Business schools should be given more independence from their universities, according to the outgoing chair of the Association of Business Schools.

Steven Watson, principal of Henley Management College, said: "Business schools need an enhanced level of autonomy from their parent institutions so that reinvestment can further improve the quality and quantity of what they do."

He said that business schools were constrained by central university administrations in terms of who they could hire and on what salary, and on their spending activities. "Business schools are different. Our commercial customers come and go and the people are more mature."

He said that increased emphasis on development of practical skills and arranging placements meant that business studies had become more expensive to run, and called for funding council support to be increased.

In May, the Council for Excellence in Management and Leadership published its final report on the quality, quantity and effectiveness of management education in the UK. The report, commissioned by the government, found that only a fifth of UK managers had any management education or development.

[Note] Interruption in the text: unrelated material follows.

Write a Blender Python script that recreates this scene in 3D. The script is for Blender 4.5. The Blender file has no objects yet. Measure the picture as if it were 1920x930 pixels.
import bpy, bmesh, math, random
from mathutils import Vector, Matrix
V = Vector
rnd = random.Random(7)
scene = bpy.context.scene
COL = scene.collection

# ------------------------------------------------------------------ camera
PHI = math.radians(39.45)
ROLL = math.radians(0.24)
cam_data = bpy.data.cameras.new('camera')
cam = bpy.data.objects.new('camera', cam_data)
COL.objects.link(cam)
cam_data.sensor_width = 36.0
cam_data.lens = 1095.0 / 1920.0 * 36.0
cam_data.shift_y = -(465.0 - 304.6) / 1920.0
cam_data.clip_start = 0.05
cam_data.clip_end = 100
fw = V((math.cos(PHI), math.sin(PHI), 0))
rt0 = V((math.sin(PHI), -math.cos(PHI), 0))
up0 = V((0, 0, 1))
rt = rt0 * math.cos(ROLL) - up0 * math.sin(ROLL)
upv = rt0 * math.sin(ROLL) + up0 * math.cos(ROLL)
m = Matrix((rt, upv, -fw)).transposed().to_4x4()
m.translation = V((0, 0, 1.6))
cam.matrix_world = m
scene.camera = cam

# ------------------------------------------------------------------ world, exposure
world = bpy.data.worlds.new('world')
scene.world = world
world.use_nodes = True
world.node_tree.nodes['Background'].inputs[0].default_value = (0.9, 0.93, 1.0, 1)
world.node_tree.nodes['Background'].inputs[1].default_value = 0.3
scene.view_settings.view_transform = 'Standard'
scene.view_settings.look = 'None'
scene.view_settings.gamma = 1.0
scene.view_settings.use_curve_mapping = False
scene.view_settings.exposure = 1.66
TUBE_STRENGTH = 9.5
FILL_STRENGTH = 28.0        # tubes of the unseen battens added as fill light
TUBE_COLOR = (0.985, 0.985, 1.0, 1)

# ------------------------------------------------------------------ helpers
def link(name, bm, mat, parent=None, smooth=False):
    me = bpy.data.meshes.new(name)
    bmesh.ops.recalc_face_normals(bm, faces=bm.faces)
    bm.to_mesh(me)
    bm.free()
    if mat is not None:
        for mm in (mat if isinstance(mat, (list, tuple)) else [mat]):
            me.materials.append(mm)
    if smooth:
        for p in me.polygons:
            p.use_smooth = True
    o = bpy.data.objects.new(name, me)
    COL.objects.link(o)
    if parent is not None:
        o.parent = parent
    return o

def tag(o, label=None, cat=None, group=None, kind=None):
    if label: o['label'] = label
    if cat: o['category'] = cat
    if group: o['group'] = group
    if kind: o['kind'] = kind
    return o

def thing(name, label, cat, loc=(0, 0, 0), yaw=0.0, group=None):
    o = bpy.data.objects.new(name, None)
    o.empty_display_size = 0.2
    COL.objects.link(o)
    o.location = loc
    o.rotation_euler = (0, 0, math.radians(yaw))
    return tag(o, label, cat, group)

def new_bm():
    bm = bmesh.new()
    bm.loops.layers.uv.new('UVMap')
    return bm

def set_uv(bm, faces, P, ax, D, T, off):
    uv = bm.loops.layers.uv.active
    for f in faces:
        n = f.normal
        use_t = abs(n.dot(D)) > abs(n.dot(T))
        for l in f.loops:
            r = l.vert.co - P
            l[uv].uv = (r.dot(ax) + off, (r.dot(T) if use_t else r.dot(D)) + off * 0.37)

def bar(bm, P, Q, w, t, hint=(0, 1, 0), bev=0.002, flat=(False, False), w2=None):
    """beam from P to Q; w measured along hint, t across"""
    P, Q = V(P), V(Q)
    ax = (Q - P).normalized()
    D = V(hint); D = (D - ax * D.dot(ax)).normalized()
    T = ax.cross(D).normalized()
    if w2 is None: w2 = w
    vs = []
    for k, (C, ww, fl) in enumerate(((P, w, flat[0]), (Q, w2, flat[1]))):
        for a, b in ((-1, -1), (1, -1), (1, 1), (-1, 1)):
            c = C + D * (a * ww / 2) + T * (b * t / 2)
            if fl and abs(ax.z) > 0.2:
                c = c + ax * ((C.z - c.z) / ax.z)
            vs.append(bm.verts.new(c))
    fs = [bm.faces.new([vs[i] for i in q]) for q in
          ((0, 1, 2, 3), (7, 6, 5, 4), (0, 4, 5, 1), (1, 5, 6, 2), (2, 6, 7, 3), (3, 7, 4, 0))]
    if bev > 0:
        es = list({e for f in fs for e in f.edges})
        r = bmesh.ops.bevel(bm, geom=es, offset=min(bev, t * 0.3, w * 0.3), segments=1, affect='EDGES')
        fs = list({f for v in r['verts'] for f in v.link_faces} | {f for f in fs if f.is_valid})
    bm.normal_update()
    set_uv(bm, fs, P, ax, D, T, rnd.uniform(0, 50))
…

It concludes there is a large market for such education, but it has yet to be stimulated.

* Sue Cox, dean of Lancaster University Management School, is to take over the chair of the Association of Business Schools.

Professor Cox is a former industrial chemist and safety psychologist. Her research and teaching expertise is in human factors, safety management systems and risk. She was previously director of Loughborough Business School.

Professor Cox takes over from Steven Watson, principal of Henley Management College, who is a former dean of the LUMS. The ABS represents 100 UK business schools that provide courses in business and management for some 250,000 students.